Avez-vous rencontré des difficultés d’approvisionnement liées à la crise ?

Nous aurons écoulé cette année 40 000 produits. In fine, on va doubler les ventes par rapport à 2019 ! Nous sommes sur une catégorie de jouets en plein développement, c’est une chance. On tire notre épingle du jeu car notre produit est considéré comme intelligent par les parents dans le sens où il constitue une véritable alternative aux écrans et stimule les capacités intellectuelles, émotionnelles et sensorielles des enfants. Mais nous n’avons pas commandé suffisamment de matières premières et, à la veille de Noël, nous sommes obligés de refuser des commandes de distributeurs qui se retrouvent donc en rupture de stock. Nous avions, par exemple, fait fabriquer 5 000 «Première conteuse merveilleuse», notre nouveau produit destiné aux 0-2 ans, et aurions dû prévoir le double, voire le triple en termes de production. Notre produit contient beaucoup de composants électroniques et leur approvisionnement doit s’anticiper trois à six mois à l’avance. Nous avons passé les commandes en avril et en juin et avons eu du mal à apprécier le bon volume de ventes avec la crise. J’ai essayé de passer une nouvelle commande en dernière minute sur des marchés parallèles, mais les composants coûtaient le double du prix habituel. La crise nous a donc impacté à la fois en termes de visibilité et au niveau logistique avec la pénurie sur des composants électroniques clés pour notre produit : nous avons accumulé un mois et demi de retard sur notre production. L’entreprise franco-italienne STMicroelectronics où nous nous approvisionnons pour les composants les fait fabriquer aux Philippines et a rencontré, comme beaucoup d’autres acteurs, des problèmes d’approvisionnement. Au final, c’est toute l’industrie qui a été pénalisée.

Quelle organisation de l’entreprise avez-vous adoptée pour ce deuxième confinement ?

Nous sommes tous -les six collaborateurs de l’entreprise-, en télétravail.
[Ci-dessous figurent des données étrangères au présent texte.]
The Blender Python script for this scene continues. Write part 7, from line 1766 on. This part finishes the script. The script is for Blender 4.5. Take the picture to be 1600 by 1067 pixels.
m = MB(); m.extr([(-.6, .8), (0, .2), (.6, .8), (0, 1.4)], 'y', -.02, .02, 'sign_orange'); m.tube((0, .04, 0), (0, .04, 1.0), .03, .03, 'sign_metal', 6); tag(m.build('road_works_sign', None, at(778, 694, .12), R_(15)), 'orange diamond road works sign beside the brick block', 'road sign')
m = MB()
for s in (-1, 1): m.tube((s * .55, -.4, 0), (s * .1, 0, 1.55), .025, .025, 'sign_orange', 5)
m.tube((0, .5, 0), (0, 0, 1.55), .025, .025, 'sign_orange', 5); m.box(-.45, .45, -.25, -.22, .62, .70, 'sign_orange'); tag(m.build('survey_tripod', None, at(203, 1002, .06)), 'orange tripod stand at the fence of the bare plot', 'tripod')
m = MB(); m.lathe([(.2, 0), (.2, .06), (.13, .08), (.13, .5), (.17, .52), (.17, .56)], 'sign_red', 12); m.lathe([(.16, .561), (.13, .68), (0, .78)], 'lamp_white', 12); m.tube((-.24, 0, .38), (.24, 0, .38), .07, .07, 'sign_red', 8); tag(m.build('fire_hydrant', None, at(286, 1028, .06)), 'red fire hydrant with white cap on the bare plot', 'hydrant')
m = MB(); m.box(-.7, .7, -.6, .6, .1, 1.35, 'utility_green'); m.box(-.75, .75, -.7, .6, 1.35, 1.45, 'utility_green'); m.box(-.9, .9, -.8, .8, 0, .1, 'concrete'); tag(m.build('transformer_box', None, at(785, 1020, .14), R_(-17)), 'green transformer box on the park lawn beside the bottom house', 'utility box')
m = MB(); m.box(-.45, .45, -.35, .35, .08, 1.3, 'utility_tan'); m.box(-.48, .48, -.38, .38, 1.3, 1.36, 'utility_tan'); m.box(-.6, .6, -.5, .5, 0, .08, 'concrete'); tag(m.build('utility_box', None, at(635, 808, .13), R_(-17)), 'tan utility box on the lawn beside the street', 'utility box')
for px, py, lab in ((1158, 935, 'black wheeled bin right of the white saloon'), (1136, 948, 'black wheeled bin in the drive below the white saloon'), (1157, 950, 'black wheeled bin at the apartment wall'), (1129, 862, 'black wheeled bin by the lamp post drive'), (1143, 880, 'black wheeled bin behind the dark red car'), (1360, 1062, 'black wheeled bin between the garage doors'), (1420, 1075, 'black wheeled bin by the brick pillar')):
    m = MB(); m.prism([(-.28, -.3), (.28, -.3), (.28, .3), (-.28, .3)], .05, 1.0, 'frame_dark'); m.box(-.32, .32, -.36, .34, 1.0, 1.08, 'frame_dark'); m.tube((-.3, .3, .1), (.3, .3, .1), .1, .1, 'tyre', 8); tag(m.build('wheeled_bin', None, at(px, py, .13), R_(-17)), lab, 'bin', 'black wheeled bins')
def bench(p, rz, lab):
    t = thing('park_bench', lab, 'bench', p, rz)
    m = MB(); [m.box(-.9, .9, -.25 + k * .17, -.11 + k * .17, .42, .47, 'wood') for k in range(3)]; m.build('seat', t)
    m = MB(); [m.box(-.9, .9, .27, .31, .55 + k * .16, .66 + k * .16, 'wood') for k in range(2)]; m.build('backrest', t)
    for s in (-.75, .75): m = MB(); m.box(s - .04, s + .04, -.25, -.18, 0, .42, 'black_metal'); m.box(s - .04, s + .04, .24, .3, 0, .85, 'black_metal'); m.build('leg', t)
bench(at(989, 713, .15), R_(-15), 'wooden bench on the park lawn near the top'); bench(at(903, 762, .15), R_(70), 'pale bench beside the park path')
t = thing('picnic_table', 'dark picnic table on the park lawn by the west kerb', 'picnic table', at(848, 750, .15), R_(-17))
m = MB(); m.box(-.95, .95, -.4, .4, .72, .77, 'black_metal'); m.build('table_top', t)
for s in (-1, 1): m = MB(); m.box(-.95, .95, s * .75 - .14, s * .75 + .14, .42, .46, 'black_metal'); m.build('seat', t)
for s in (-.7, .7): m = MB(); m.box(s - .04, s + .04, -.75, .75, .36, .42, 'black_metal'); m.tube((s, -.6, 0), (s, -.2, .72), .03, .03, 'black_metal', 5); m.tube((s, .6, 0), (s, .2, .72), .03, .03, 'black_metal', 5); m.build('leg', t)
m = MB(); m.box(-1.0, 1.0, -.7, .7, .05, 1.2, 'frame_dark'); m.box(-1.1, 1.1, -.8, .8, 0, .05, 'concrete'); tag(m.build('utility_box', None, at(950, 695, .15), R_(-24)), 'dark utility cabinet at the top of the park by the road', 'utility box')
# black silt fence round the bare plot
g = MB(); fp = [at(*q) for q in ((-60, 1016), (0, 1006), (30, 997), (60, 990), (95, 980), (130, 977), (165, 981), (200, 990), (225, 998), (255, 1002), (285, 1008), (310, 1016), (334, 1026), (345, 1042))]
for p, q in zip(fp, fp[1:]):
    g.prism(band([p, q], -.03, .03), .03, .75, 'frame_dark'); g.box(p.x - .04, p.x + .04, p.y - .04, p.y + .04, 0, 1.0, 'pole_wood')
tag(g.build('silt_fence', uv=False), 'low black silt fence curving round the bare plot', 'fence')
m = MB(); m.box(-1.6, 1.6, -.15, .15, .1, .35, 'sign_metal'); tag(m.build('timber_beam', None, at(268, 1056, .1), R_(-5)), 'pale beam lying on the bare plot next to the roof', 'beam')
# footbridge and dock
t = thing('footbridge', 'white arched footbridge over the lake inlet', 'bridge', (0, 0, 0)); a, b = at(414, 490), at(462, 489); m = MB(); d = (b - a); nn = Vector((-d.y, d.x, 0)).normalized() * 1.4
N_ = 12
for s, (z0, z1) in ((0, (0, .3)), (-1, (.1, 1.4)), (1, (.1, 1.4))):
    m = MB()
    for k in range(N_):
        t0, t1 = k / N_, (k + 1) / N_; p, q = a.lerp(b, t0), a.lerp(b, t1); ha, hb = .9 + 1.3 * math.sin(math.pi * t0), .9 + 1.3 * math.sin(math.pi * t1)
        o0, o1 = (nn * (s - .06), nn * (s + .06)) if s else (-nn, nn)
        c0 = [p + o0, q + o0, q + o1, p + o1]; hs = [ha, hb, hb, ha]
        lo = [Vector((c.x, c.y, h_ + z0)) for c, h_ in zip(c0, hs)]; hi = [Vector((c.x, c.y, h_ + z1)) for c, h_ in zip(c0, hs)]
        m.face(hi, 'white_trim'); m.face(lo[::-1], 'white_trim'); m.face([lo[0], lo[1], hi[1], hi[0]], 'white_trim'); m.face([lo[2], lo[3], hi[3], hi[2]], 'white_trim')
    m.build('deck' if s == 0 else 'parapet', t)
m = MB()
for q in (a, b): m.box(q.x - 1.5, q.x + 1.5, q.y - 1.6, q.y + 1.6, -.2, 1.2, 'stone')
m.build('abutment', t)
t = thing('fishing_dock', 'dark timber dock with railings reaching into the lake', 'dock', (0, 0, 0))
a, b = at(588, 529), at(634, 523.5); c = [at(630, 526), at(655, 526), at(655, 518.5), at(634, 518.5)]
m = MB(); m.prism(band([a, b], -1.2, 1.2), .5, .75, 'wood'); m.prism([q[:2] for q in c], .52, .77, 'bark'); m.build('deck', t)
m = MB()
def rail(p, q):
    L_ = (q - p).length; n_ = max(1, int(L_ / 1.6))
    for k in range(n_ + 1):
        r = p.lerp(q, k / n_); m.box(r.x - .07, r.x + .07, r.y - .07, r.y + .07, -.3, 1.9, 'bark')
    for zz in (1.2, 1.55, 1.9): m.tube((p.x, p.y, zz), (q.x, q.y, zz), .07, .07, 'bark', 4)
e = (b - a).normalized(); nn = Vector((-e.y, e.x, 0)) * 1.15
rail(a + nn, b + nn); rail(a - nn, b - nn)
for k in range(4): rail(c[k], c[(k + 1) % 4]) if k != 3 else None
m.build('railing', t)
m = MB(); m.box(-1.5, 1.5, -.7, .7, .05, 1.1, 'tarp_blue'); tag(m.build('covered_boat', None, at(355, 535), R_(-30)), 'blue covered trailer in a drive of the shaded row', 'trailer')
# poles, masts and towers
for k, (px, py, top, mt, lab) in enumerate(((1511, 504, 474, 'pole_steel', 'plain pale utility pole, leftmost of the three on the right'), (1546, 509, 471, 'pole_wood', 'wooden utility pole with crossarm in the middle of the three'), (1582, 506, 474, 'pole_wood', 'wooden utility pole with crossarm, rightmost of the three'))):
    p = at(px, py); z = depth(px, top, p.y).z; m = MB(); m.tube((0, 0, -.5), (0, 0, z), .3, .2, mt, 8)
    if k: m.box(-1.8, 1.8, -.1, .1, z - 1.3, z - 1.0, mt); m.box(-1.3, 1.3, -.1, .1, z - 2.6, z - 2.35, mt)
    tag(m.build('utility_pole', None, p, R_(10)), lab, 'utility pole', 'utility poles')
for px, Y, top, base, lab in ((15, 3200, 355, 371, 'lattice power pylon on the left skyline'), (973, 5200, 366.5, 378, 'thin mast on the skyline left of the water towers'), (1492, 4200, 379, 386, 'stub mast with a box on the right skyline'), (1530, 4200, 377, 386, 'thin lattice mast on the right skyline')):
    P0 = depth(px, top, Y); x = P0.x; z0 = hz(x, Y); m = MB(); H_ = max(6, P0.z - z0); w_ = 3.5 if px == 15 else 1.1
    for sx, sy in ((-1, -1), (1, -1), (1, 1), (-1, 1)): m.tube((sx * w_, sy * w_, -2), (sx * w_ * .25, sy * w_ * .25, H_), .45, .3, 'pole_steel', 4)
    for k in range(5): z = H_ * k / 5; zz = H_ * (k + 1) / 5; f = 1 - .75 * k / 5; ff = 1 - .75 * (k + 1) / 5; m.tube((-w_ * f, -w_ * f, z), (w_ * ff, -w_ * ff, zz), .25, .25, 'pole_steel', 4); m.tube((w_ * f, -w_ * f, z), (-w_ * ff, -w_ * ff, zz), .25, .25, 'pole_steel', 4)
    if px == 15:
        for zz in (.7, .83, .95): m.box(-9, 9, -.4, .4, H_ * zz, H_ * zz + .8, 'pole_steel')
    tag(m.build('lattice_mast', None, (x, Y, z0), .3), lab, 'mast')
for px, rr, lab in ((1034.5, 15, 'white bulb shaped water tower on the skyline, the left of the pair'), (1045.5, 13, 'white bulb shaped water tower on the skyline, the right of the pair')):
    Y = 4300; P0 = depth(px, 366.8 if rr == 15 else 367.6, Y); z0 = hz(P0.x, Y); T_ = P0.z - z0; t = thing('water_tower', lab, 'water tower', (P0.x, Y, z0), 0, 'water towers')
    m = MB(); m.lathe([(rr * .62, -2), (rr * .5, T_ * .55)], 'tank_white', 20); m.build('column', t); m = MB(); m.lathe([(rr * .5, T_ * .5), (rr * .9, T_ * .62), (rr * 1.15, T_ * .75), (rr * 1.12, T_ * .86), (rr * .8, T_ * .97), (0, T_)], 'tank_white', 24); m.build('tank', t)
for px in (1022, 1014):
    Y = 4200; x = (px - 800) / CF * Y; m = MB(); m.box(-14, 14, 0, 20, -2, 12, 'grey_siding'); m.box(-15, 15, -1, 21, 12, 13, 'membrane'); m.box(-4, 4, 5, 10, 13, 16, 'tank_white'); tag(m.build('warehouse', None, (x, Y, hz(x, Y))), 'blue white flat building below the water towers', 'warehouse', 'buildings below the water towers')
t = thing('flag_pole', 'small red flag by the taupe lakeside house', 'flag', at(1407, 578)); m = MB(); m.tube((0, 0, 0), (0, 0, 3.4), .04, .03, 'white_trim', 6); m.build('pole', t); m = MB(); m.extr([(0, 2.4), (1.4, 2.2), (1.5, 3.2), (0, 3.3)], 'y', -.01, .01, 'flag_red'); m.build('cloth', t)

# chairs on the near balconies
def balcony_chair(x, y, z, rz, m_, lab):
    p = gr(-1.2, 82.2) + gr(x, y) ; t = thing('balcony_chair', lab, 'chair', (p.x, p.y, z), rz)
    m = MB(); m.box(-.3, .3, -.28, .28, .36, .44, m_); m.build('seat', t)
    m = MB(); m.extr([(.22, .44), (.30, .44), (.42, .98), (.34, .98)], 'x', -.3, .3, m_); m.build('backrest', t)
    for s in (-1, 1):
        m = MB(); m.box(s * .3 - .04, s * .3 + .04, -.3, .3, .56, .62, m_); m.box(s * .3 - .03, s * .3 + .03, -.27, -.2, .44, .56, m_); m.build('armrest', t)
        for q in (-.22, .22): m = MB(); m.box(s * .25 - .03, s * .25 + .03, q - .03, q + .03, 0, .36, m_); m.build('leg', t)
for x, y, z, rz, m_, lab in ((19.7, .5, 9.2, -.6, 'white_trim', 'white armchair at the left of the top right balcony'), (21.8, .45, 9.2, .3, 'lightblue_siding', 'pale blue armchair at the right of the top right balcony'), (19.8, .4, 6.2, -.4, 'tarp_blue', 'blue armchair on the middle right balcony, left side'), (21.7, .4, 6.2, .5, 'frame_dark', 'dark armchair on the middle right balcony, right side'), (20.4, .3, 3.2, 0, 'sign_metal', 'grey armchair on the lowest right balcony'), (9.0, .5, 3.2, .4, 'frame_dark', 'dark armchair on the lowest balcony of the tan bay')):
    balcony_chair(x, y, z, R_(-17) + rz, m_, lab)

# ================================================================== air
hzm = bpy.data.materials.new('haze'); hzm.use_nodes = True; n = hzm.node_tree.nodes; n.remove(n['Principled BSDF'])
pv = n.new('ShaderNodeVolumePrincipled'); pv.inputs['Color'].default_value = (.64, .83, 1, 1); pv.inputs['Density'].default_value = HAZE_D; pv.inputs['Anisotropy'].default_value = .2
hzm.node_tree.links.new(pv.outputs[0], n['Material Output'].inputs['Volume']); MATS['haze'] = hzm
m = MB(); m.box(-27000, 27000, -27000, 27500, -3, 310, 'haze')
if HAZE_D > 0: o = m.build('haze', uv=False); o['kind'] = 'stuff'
Nous avons maintenu une réunion hebdomadaire en physique le lundi après-midi, pendant deux à trois heures dans une grande salle au sein de Pépinière 27 à Paris où se trouvent nos locaux. Nous respectons les gestes barrières : on porte tous un masque, on respecte une distance géographique et on ouvre les fenêtres. De mon côté, je suis obligée de me rendre régulièrement dans notre usine de fabrication, à Nantes, pour vérifier la qualité des produits. Cela ne peut pas se faire à distance ! Pour communiquer au sein de l’équipe, nous avons pris l’habitude d’organiser des «scrums» tous les matins à 9 heures. Ce terme, qui vient du rugby, signifie «mêlée.» Le principe : on prend la parole à tour de rôle pour expliquer ce que l’on a fait la veille, ce sur quoi on a buté, si on a besoin de quelque chose pour avancer et ce que l’on prévoit de faire le jour-même. Ce quart d’heure pris tous les matins nous permet d’avoir un contact humain quotidien, même s’il reste désincarné. Parfois, on déborde un peu sur le timing pour aborder des problématiques plus personnelles. Un moyen de laisser le temps aux collaborateurs d’échanger comme s’ils étaient au bureau. Le reste du temps, on communique beaucoup par e-mail, en one to one ou lors de conf call.